Beginning with the first line, set down every line through the one containing "COL = scene.collection", exactly as it appears, but not the pictures.
*****
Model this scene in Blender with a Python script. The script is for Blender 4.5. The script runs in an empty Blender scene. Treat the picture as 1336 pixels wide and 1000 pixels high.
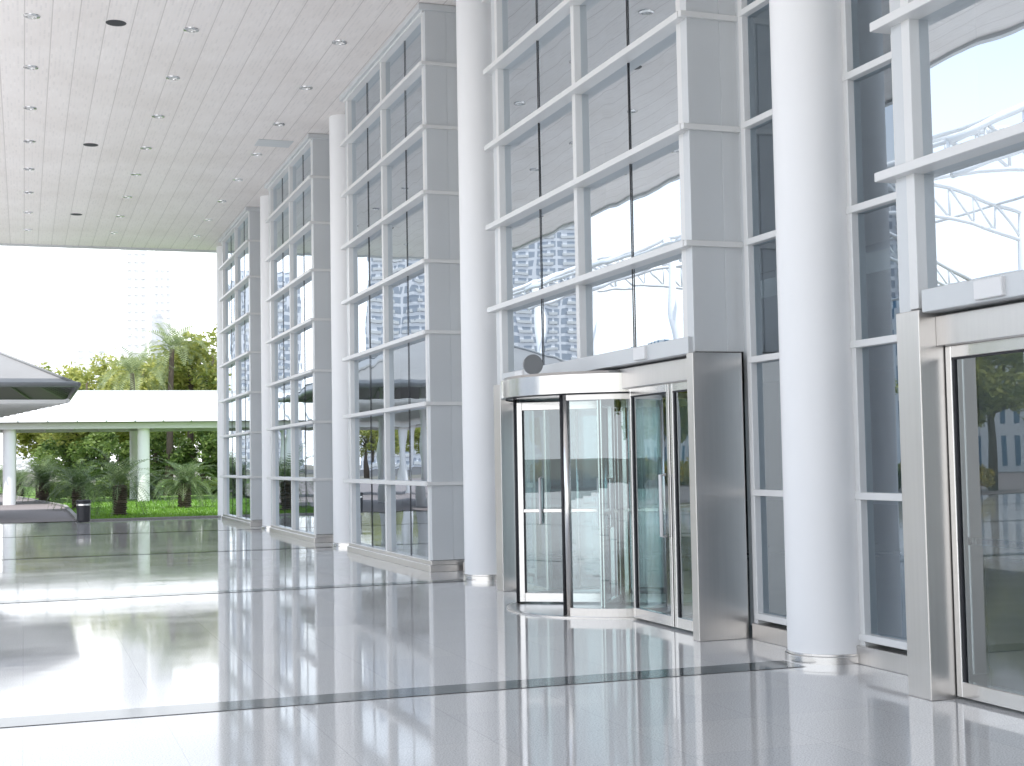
import bpy, math, random
from mathutils import Vector, Matrix
random.seed(7)
R = math.radians
scene = bpy.context.scene
COL = scene.collection

# ------------------------------------------------------------------ materials
def nt(name):
    m = bpy.data.materials.new(name); m.use_nodes = True
    n = m.node_tree.nodes; l = m.node_tree.links
    return m, n, l, n["Principled BSDF"], n["Material Output"]

def simple(name, col, rough=.5, metal=0., var=.06, scale=3., bump=0., bscale=40., stretch=(1,1,1), spec=None):
    m, n, l, p, o = nt(name)
    tc = n.new("ShaderNodeTexCoord"); mp = n.new("ShaderNodeMapping"); mp.inputs["Scale"].default_value = stretch
    l.new(tc.outputs["Object"], mp.inputs[0])
    nz = n.new("ShaderNodeTexNoise"); nz.inputs["Scale"].default_value = scale; nz.inputs["Detail"].default_value = 5
    l.new(mp.outputs[0], nz.inputs["Vector"])
    mx = n.new("ShaderNodeMix"); mx.data_type = 'RGBA'
    l.new(nz.outputs["Fac"], mx.inputs[0])
    mx.inputs[6].default_value = (*[c*(1-var) for c in col], 1)
    mx.inputs[7].default_value = (*[min(1, c*(1+var)) for c in col], 1)
    l.new(mx.outputs[2], p.inputs["Base Color"])
    mr = n.new("ShaderNodeMapRange"); mr.inputs[3].default_value = rough*.9; mr.inputs[4].default_value = min(1, rough*1.12)
    l.new(nz.outputs["Fac"], mr.inputs[0]); l.new(mr.outputs[0], p.inputs["Roughness"])
    p.inputs["Metallic"].default_value = metal
    if spec is not None: p.inputs["Specular IOR Level"].default_value = spec
    if bump:
        n2 = n.new("ShaderNodeTexNoise"); n2.inputs["Scale"].default_value = bscale; n2.inputs["Detail"].default_value = 3
        l.new(mp.outputs[0], n2.inputs["Vector"])
        b = n.new("ShaderNodeBump"); b.inputs["Strength"].default_value = bump; b.inputs["Distance"].default_value = .02
        l.new(n2.outputs["Fac"], b.inputs["Height"]); l.new(b.outputs[0], p.inputs["Normal"])
    return m

M = {}
M['alu']    = simple("light_aluminium_frame", (.77,.77,.76), .38, .1, .04, 2)
M['clad']   = simple("grey_cladding_panel", (.65,.67,.68), .35, .15, .05, 1.2)
M['white']  = simple("white_painted_column", (.90,.90,.90), .42, 0, .015, 1.5)
M['steel']  = simple("brushed_stainless_steel", (.66,.64,.62), .30, 1., .05, 40, .015, 160, (1,1,.02))
M['steelh'] = simple("polished_stainless_trim", (.72,.71,.70), .20, 1., .05, 6)
M['dark']   = simple("dark_sealant", (.035,.035,.04), .6, 0, .1, 5)
M['whitepl']= simple("white_plastic", (.8,.8,.8), .4, 0, .02, 5)
M['iwall']  = simple("interior_wall", (.78,.75,.71), .7, 0, .08, .6)
M['ifloor'] = simple("interior_floor", (.55,.55,.55), .12, 0, .1, 2)
M['cream']  = simple("white_canopy_metal", (.70,.70,.69), .45, 0, .06, .8)
M['roofgrey']=simple("grey_roof_membrane", (.24,.24,.245), .5, 0, .2, .8)
M['ground'] = simple("ground_soil_grass", (.15,.14,.11), .95, 0, .3, .05)
M['path']   = simple("path_paving", (.19,.165,.165), .75, 0, .15, 2.5, .1, 30)
M['kerb']   = simple("kerb_stone", (.26,.25,.24), .7, 0, .1, 4)
M['trunk']  = simple("bark", (.11,.085,.065), .9, 0, .35, 6, .8, 18)
M['bin']    = simple("bin_metal", (.04,.04,.045), .4, .5, .1, 6)
M['speck']  = simple("floor_stripe_granite", (.11,.125,.13), .08, 0, .25, 120)
M['disc']   = simple("grey_disc_plastic", (.25,.26,.27), .5, 0, .05, 5)
M['lens']   = simple("downlight_lens", (.78,.77,.75), .25, .2, .05, 5)
M['asphalt']= simple("asphalt", (.06,.06,.062), .9, 0, .2, 8)

def floor_mat():
    m, n, l, p, o = nt("polished_granite_floor")
    tc = n.new("ShaderNodeTexCoord")
    br = n.new("ShaderNodeTexBrick"); br.offset = 0; br.squash = 1
    br.inputs["Scale"].default_value = 1; br.inputs["Brick Width"].default_value = .845; br.inputs["Row Height"].default_value = .845
    br.inputs["Mortar Size"].default_value = .002; br.inputs["Mortar Smooth"].default_value = .1
    br.inputs["Color1"].default_value = (.70,.695,.69,1); br.inputs["Color2"].default_value = (.66,.66,.665,1)
    br.inputs["Mortar"].default_value = (.50,.50,.50,1)
    l.new(tc.outputs["Object"], br.inputs["Vector"])
    nz = n.new("ShaderNodeTexNoise"); nz.inputs["Scale"].default_value = 105; nz.inputs["Detail"].default_value = 5; nz.inputs["Roughness"].default_value=.65
    l.new(tc.outputs["Object"], nz.inputs["Vector"])
    cr = n.new("ShaderNodeValToRGB"); cr.color_ramp.elements[0].position = .34; cr.color_ramp.elements[0].color = (.58,.575,.57,1)
    cr.color_ramp.elements[1].position = .56; cr.color_ramp.elements[1].color = (1.06,1.06,1.06,1)
    l.new(nz.outputs["Fac"], cr.inputs[0])
    mx = n.new("ShaderNodeMix"); mx.data_type = 'RGBA'; mx.blend_type = 'MULTIPLY'; mx.inputs[0].default_value = 1
    l.new(br.outputs["Color"], mx.inputs[6]); l.new(cr.outputs[0], mx.inputs[7]); l.new(mx.outputs[2], p.inputs["Base Color"])
    n3 = n.new("ShaderNodeTexNoise"); n3.inputs["Scale"].default_value = .7; n3.inputs["Detail"].default_value = 6
    l.new(tc.outputs["Object"], n3.inputs["Vector"])
    mr = n.new("ShaderNodeMapRange"); mr.inputs[1].default_value = .3; mr.inputs[2].default_value = .75; mr.inputs[3].default_value = .03; mr.inputs[4].default_value = .10
    l.new(n3.outputs["Fac"], mr.inputs[0]); l.new(mr.outputs[0], p.inputs["Roughness"])
    n4 = n.new("ShaderNodeTexNoise"); n4.inputs["Scale"].default_value = 1.6; n4.inputs["Detail"].default_value = 2
    l.new(tc.outputs["Object"], n4.inputs["Vector"])
    b = n.new("ShaderNodeBump"); b.inputs["Strength"].default_value = .07; b.inputs["Distance"].default_value = .01
    l.new(n4.outputs["Fac"], b.inputs["Height"]); l.new(b.outputs[0], p.inputs["Normal"])
    p.inputs["IOR"].default_value = 1.5
    return m
M['floor'] = floor_mat()

def ceil_mat():
    m, n, l, p, o = nt("metal_panel_ceiling")
    tc = n.new("ShaderNodeTexCoord"); sp = n.new("ShaderNodeSeparateXYZ"); cb = n.new("ShaderNodeCombineXYZ")
    l.new(tc.outputs["Object"], sp.inputs[0]); l.new(sp.outputs[1], cb.inputs[0]); l.new(sp.outputs[0], cb.inputs[1])
    def brick(w, h, ms, off=0):
        br = n.new("ShaderNodeTexBrick"); br.offset = off
        br.inputs["Scale"].default_value = 1; br.inputs["Brick Width"].default_value = w; br.inputs["Row Height"].default_value = h
        br.inputs["Mortar Size"].default_value = ms; br.inputs["Mortar Smooth"].default_value = .3
        br.inputs["Color1"].default_value = (.95,.905,.88,1); br.inputs["Color2"].default_value = (.92,.875,.85,1)
        br.inputs["Mortar"].default_value = (.70,.66,.64,1)
        l.new(cb.outputs[0], br.inputs["Vector"]); return br
    b1 = brick(80, .392, .010)
    b2 = brick(.26, .0653, .022, .5)
    b2.inputs["Color1"].default_value = (1,1,1,1); b2.inputs["Color2"].default_value = (.88,.88,.88,1); b2.inputs["Mortar"].default_value = (.965,.96,.955,1)
    mx = n.new("ShaderNodeMix"); mx.data_type = 'RGBA'; mx.blend_type = 'MULTIPLY'; mx.inputs[0].default_value = 1
    l.new(b1.outputs["Color"], mx.inputs[6]); l.new(b2.outputs["Color"], mx.inputs[7])
    nz = n.new("ShaderNodeTexNoise"); nz.inputs["Scale"].default_value = .6; nz.inputs["Detail"].default_value = 5
    l.new(tc.outputs["Object"], nz.inputs["Vector"])
    cr = n.new("ShaderNodeValToRGB"); cr.color_ramp.elements[0].position=.3; cr.color_ramp.elements[0].color = (.93,.92,.91,1); cr.color_ramp.elements[1].position=.6; cr.color_ramp.elements[1].color=(1,1,1,1)
    l.new(nz.outputs["Fac"], cr.inputs[0])
    m2 = n.new("ShaderNodeMix"); m2.data_type = 'RGBA'; m2.blend_type = 'MULTIPLY'; m2.inputs[0].default_value = 1
    l.new(mx.outputs[2], m2.inputs[6]); l.new(cr.outputs[0], m2.inputs[7]); l.new(m2.outputs[2], p.inputs["Base Color"])
    p.inputs["Roughness"].default_value = .5
    b = n.new("ShaderNodeBump"); b.inputs["Strength"].default_value = .3; b.inputs["Distance"].default_value = .01; b.invert = True
    l.new(b1.outputs["Fac"], b.inputs["Height"]); l.new(b.outputs[0], p.inputs["Normal"])
    return m
M['ceil'] = ceil_mat()

def glass_mat(name, tint, base_refl, ior=1.6, wav=.02, gc=(.90,.95,1)):
    m = bpy.data.materials.new(name); m.use_nodes = True
    n = m.node_tree.nodes; l = m.node_tree.links; n.clear()
    o = n.new("ShaderNodeOutputMaterial"); t = n.new("ShaderNodeBsdfTransparent"); t.inputs[0].default_value = (*tint, 1)
    g = n.new("ShaderNodeBsdfGlossy"); g.inputs["Roughness"].default_value = .003; g.inputs[0].default_value = (*gc,1)
    f = n.new("ShaderNodeFresnel"); f.inputs[0].default_value = ior
    mr = n.new("ShaderNodeMapRange"); mr.inputs[3].default_value = base_refl; mr.inputs[4].default_value = 1
    mx = n.new("ShaderNodeMixShader")
    tc = n.new("ShaderNodeTexCoord"); nz = n.new("ShaderNodeTexNoise"); nz.inputs["Scale"].default_value = 1.1; nz.inputs["Detail"].default_value = 1
    b = n.new("ShaderNodeBump"); b.inputs["Strength"].default_value = wav*10; b.inputs["Distance"].default_value = .02
    l.new(tc.outputs["Object"], nz.inputs["Vector"]); l.new(nz.outputs["Fac"], b.inputs["Height"]); l.new(b.outputs[0], g.inputs["Normal"])
    l.new(f.outputs[0], mr.inputs[0]); l.new(mr.outputs[0], mx.inputs[0]); l.new(t.outputs[0], mx.inputs[1]); l.new(g.outputs[0], mx.inputs[2])
    l.new(mx.outputs[0], o.inputs[0]); return m
M['glass']  = glass_mat("facade_glass", (.66,.72,.75), .58, 1.6, .012, (.87,.94,1))
M['rglass'] = glass_mat("recess_glass", (.60,.72,.78), .24, 1.5, .008, (.80,.90,1))
M['dglass'] = glass_mat("door_glass_green", (.76,.88,.87), .15, 1.5, .004)

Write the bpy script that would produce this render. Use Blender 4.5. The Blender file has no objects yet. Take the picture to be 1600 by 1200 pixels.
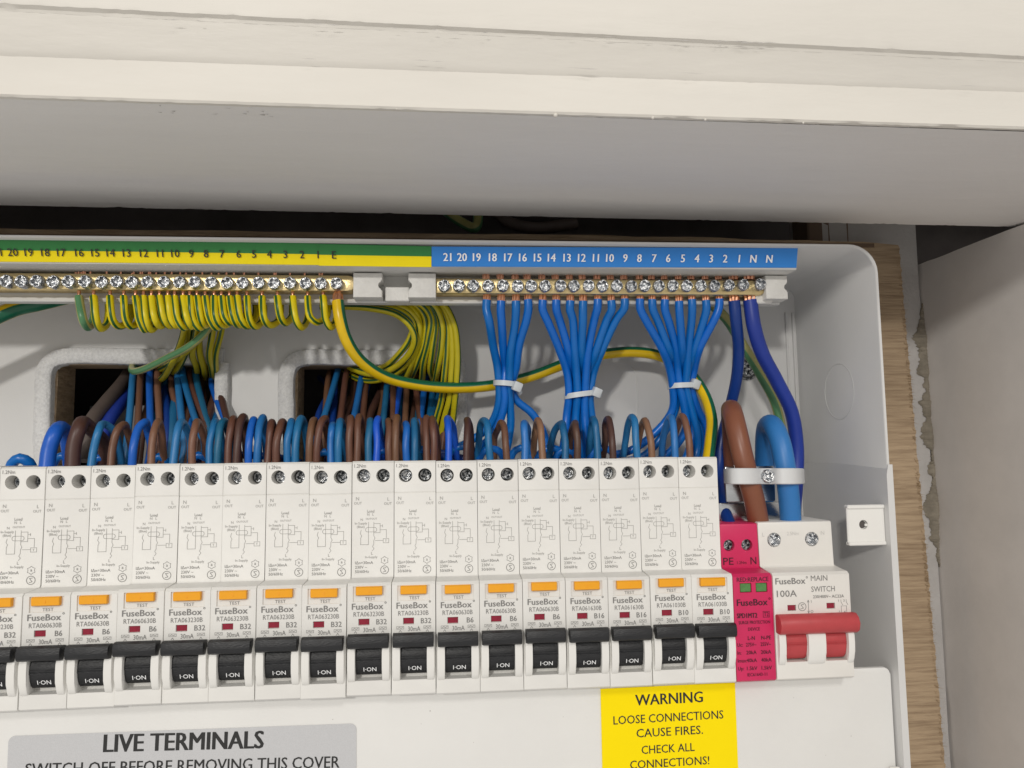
*****
» **Task output**:
Model this scene in Blender with a Python script. The script is for Blender 4.5. The script runs in an empty Blender scene. Treat the picture as 1336 pixels wide and 1000 pixels high.
import bpy, math, random
from mathutils import Vector, Matrix
random.seed(7)
R = math.radians
scene = bpy.context.scene
COL = scene.collection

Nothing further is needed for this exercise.